Asker istedi de hükümet teskere vermedi mi, ya da hükümet teskere verdi de askere kullandırmadı mı? ya da hükümet teskere verdi de asker mi kullanmadı?
Yazı yazıyorsunuz ama benlininizle değil tamamen bilinçaltındaki birikimlerle yazıyorsunuz.
O zaman size şu yakışır, 'Evet hükümet teskere verdi ama operasyonda yaptırmadı'...
Oldumu ? rahatmısınız? egonuz tatmin oldu mu? kendinizi daha yüksek gördünüz mü? herkesden daha ileri oldunuz mu?
Ne kadara siyasete batmışsınız... Varsa derdiniz gidin seçimlerde çıkarın hıncınızı. ha yapamıyorsanız da herşeyi bilen adam ayağı yapmayacaksınız... bu ülke sizden ibaret değil.

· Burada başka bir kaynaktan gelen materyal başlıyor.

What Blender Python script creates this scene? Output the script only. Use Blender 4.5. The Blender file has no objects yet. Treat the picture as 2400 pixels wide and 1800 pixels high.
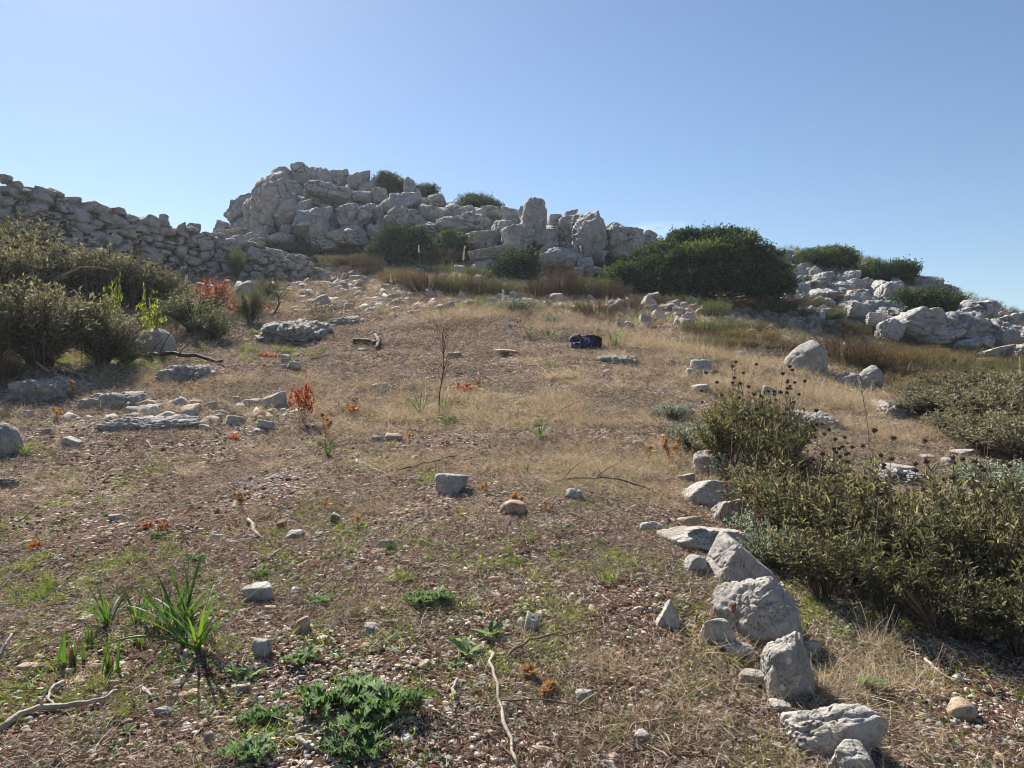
import bpy, bmesh, math, random
import numpy as np
from mathutils import Vector, Matrix, Euler

# ------------------------------------------------------------------ camera, sky, sun, exposure
SC = bpy.context.scene
COL = SC.collection
F = 1800.0                     # focal length in pixels of the 2400 px wide photograph
EYE = 1.6
cam_d = bpy.data.cameras.new('camera'); cam = bpy.data.objects.new('camera', cam_d); COL.objects.link(cam)
cam.location = (0, 0, EYE); cam.rotation_euler = (math.radians(90), 0, 0)
cam_d.sensor_width = 36.0; cam_d.lens = 36.0 * F / 2400.0
cam_d.clip_start = 0.05; cam_d.clip_end = 9000.0
SC.camera = cam

SUN_AZ = math.radians(-30)     # left of the view direction (+Y)
SUN_EL = math.radians(41)
world = bpy.data.worlds.new('World'); SC.world = world; world.use_nodes = True
wn = world.node_tree; wn.nodes.clear()
w_out = wn.nodes.new('ShaderNodeOutputWorld'); w_bg = wn.nodes.new('ShaderNodeBackground')
w_sky = wn.nodes.new('ShaderNodeTexSky'); w_sky.sky_type = 'NISHITA'; w_sky.sun_disc = False
w_sky.sun_elevation = SUN_EL; w_sky.sun_rotation = SUN_AZ
w_sky.altitude = 300; w_sky.air_density = 1.0; w_sky.dust_density = 0.35; w_sky.ozone_density = 3.0
w_bg.inputs['Strength'].default_value = 0.05
# a faint wisp of cloud low over the ridge and one at the upper left
w_tc = wn.nodes.new('ShaderNodeTexCoord'); w_n = wn.nodes.new('ShaderNodeTexNoise')
w_map = wn.nodes.new('ShaderNodeMapping'); w_map.inputs['Scale'].default_value = (14, 14, 60)
wn.links.new(w_tc.outputs['Generated'], w_map.inputs['Vector']); wn.links.new(w_map.outputs[0], w_n.inputs['Vector'])
w_n.inputs['Scale'].default_value = 1.0; w_n.inputs['Detail'].default_value = 6
def _wmath(op, a, b):
    n = wn.nodes.new('ShaderNodeMath'); n.operation = op; n.use_clamp = (op == 'MULTIPLY')
    for i, v in enumerate((a, b)):
        if v is None: continue
        if isinstance(v, (int, float)): n.inputs[i].default_value = v
        else: wn.links.new(v, n.inputs[i])
    return n.outputs[0]
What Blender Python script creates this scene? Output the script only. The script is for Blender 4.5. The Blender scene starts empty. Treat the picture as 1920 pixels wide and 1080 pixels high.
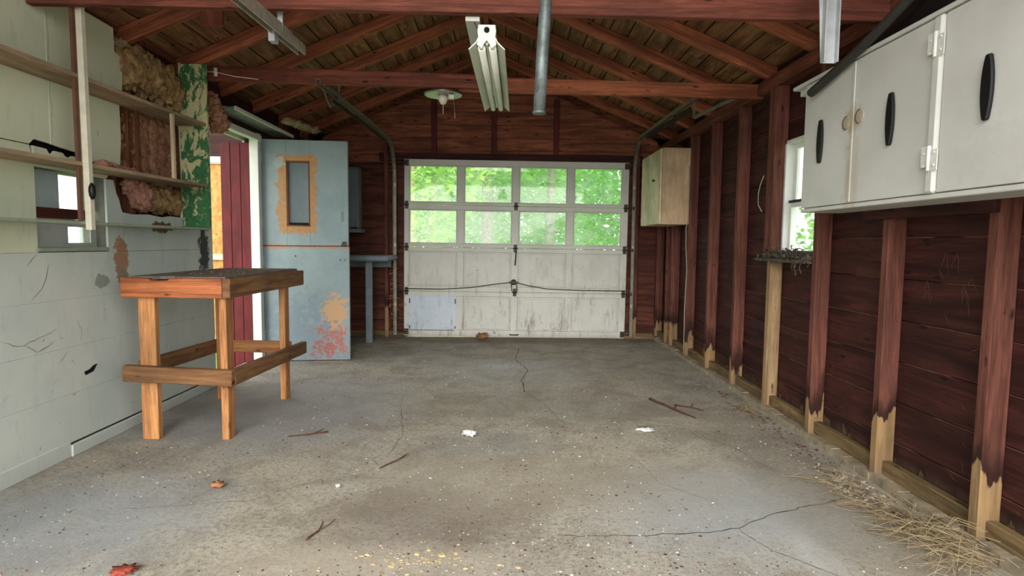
import bpy, bmesh, math, random
from mathutils import Vector, Matrix, Euler, noise
random.seed(7)
S = bpy.context.scene
COL = S.collection
R = math.radians

# ------------------------------------------------------------------ helpers
def lin(c):
    out = []
    for v in c[:3]:
        v = v / 255.0
        out.append(v / 12.92 if v <= 0.04045 else ((v + 0.055) / 1.055) ** 2.4)
    return (out[0], out[1], out[2], 1.0)

W = {}                      # world matrix of each parent

def newbm():
    bm = bmesh.new()
    bm.loops.layers.uv.new('UVMap')
    return bm

def box(bm, c, s, rot=None, grain=None, mat=0, taper=None):
    """box centred at c with size s; uv runs along the grain"""
    sx, sy, sz = [v / 2 for v in s]
    if grain is None:
        grain = max(range(3), key=lambda i: s[i])
    off = (random.random() * 20, random.random() * 20)
    M = Matrix.Translation(c)
    if rot is not None:
        M = M @ (rot.to_matrix().to_4x4() if isinstance(rot, Euler) else rot)
    co = []
    for dx in (-1, 1):
        for dy in (-1, 1):
            for dz in (-1, 1):
                co.append(Vector((dx * sx, dy * sy, dz * sz)))
    vs = [bm.verts.new(M @ v) for v in co]
    uvl = bm.loops.layers.uv.verify()
    for idx, n in (((0, 1, 3, 2), 0), ((4, 6, 7, 5), 0), ((0, 4, 5, 1), 1), ((2, 3, 7, 6), 1), ((0, 2, 6, 4), 2), ((1, 5, 7, 3), 2)):
        f = bm.faces.new([vs[i] for i in idx])
        f.material_index = mat
        ax = [a for a in range(3) if a != n]
        if grain in ax:
            ua = grain; va = [a for a in ax if a != grain][0]
        else:
            ua, va = ax
        for l, i in zip(f.loops, idx):
            k = 1.0 if grain in ax else 0.2
            l[uvl].uv = (co[i][ua] * k + off[0], co[i][va] + off[1] + n * 0.37)
    return vs

def bx(bm, x0, x1, y0, y1, z0, z1, **k):
    return box(bm, Vector(((x0 + x1) / 2, (y0 + y1) / 2, (z0 + z1) / 2)), (x1 - x0, y1 - y0, z1 - z0), **k)

def beam(bm, a, b, w, h, up=Vector((0, 0, 1)), mat=0):
    """bar from a to b; w across, h along up"""
    a = Vector(a); b = Vector(b)
    d = (b - a); L = d.length; d.normalize()
    side = d.cross(up).normalized(); u2 = side.cross(d).normalized()
    M = Matrix((d, side, u2)).transposed().to_4x4()
    return box(bm, (a + b) / 2, (L, w, h), rot=M, grain=0, mat=mat)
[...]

Bazıları nasıl size gözyumuyor sabır gösteriyorsa sizde bazılarına aynı tavrı sergileyeceksiniz.
Yok yapamıyorum derseniz buralara yazmayın, gidin Taraf a köşe yazarı olun..o zaman belki birileri sizi dinler...
Gerçekler neden bu kadar acı geliyor? Nereden kaynaklanıyor bu kuyruk acısı? Neden siyasete bulaşıyor oluyoruz gerçeği birilerinin yüzüne vurunca?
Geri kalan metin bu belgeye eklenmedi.